Thursday, November 01, 2007

Thoughts on the Spirituality of Disagreement

From Peter Gilbert's blog, De Unione Ecclesiarum, a selection from a sermon by Patriarch John (Bekkos):

For if simplicity of faith had always prevailed, perhaps people throughout the world would have had no other identifying mark of their cultic, religious differences than the fact that some of them, through baptism, have been sealed with the seal of Christ while others remain unenlightened, with no participation in grace; thus, it would have sufficed that someone be called a Christian for that person to be known, by that very fact, to occupy the heights of godliness; between the name "Christian" and the summit of godliness, there would have been no gap. Such a supreme good would have been seen in all Christians, if multifarious differences over theology had not produced innovations, both in doctrine and in the Christian name, with each heresy offering, as a sort of common name for its adherents, the name of its founder. In this way, doctrinal variety has led to a loss of blessedness for many. For what is more blessed than that all who are called by the name of Christ be adorned with a single glory of faith? so that, as far as faith is concerned, the words "mine" and "yours" — those cold terms that banish godly concord — would not be known in the Church of Christ, neither this person belonging to Paul, that one to Apollos, that one to Cephas; but all would be of Christ and would consider each other as belonging to a single Body, joined and brought together into a common, connatural bond and referred together to a single Head, Christ.
Thinking about this, I realize that heresy harms not simply the heretic that leaves, but is also a great temptation for those who stay in the Church. Even if the matter is not one of heresy, not one of doctrinal disagreement in the strict sense, as Patriarch John suggests, responding to disagreements can bring about a lack of balance in our own spiritual life:
It would have been truly a blessing if the preaching of the Gospel had forever shone brilliantly in Christ's Church in all its unspeculative simplicity. It would have been genuinely salvific if the seal imprinted by the invocation of Father, Son, and Holy Spirit upon those undergoing regeneration through baptism had been seen by all as the one and only seal of godliness. But since Sextuses and Pyrrhons (I mean those people who, at various times, have discredited the true teachings by their argumentation) have thrown ecclesiastical matters so far off center that, on the one hand, unspeculative simplicity of faith now appears as stupidity to our theological connoisseurs and religious intelligentsia, and those who know no more than their confession of faith in the Holy Trinity are scarcely counted as belonging to our religion, while, on the other hand, variety and hyper-speculation in doctrinal matters are considered a form of wisdom and of nearness to God, perished is the blessedness of simplicity of faith, perished is the common salvation which was expected to be enjoyed once and for all by all who are imprinted with the seal of baptism; for theological divergence over the Trinity, united above all reason, and theoretical variety over the Unity, ineffably made Three, have splintered the Christian people into competing denominations.
Does this mean we should not contest for the faith delivered once and forever to the saints (see Jude 1.3-4)? No. But it does mean that our conversations about the faith, especially when they touch on matters about which we disagree, needs to be entered into with great care. Absent this care, and at times even with it, we can too easily lose our balance. As I told someone just this weekend, it is a sin to just be smart, even as it is a sin to turn our back on the great intellectual tradition of the Church.

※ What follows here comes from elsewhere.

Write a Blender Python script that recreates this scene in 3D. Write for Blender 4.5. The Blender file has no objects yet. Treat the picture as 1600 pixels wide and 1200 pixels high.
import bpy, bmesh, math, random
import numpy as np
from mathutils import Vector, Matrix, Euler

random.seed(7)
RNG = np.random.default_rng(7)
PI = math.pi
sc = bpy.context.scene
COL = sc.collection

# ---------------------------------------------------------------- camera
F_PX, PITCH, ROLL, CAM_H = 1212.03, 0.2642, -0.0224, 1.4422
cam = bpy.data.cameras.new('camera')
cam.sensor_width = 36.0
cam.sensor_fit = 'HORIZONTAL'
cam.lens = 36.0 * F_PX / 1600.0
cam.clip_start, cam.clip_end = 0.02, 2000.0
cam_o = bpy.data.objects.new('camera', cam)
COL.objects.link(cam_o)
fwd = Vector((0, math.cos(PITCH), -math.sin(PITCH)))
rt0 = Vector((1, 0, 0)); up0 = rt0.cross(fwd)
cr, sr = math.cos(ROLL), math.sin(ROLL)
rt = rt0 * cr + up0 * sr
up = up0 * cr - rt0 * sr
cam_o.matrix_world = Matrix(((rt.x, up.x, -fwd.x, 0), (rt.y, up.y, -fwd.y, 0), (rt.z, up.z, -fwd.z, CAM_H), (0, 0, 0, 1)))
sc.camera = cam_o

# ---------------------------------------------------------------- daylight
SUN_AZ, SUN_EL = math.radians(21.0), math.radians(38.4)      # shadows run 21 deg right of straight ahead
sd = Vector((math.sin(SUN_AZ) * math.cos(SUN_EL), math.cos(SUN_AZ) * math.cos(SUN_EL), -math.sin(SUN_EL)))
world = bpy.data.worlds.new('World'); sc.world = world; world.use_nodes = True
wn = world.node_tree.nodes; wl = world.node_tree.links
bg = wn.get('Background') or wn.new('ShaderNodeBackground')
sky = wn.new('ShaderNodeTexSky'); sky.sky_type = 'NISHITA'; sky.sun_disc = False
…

We need to find a point of balance least we sacrifice one virtue for another and thereby sink into a life of vice cloaked in godliness but devoid of it.

If we are to engage each other about our disagreements, and for reasons of charity and practicality we must, we must do so in a manner that fosters godliness in ourselves and those with whom we dispute. This I think is not only an imperative in ecumenical dialog, but also in our internal conversations with the others members of the Church.

Often, to take one example near and dear to my heart (and which I mentioned in my interviews for faculty positions at both St Vladimir's Orthodox Theological Seminary and Holy Cross Greek Orthodox School of Theology), our conversations in parishes do not have little if, anything, to do with godliness. How many of us are better off as a result of our conversations about the things we disagree over? Is a growth in godliness, for myself and the person I'm speaking with, even a concern? Or is it more a matter of proving that I'm right, or at least that you are wrong?

Paul reminds us that divisions are inevitable in the Church. But he also reminds us that the occasion of these divisions, the occasion of our disagreements, will also reveal who among us is really faithful to Christ (see 1 Corinthians 11:19).

I wonder how often in my conversations with others, and especially when we disagree, I reveal myself faithful to Christ? And I wonder, and especially when I'm in the right, how often do I serve the growth in holiness of the person with whom I am arguing?

Like I said, Patriarch John's words have got me thinking.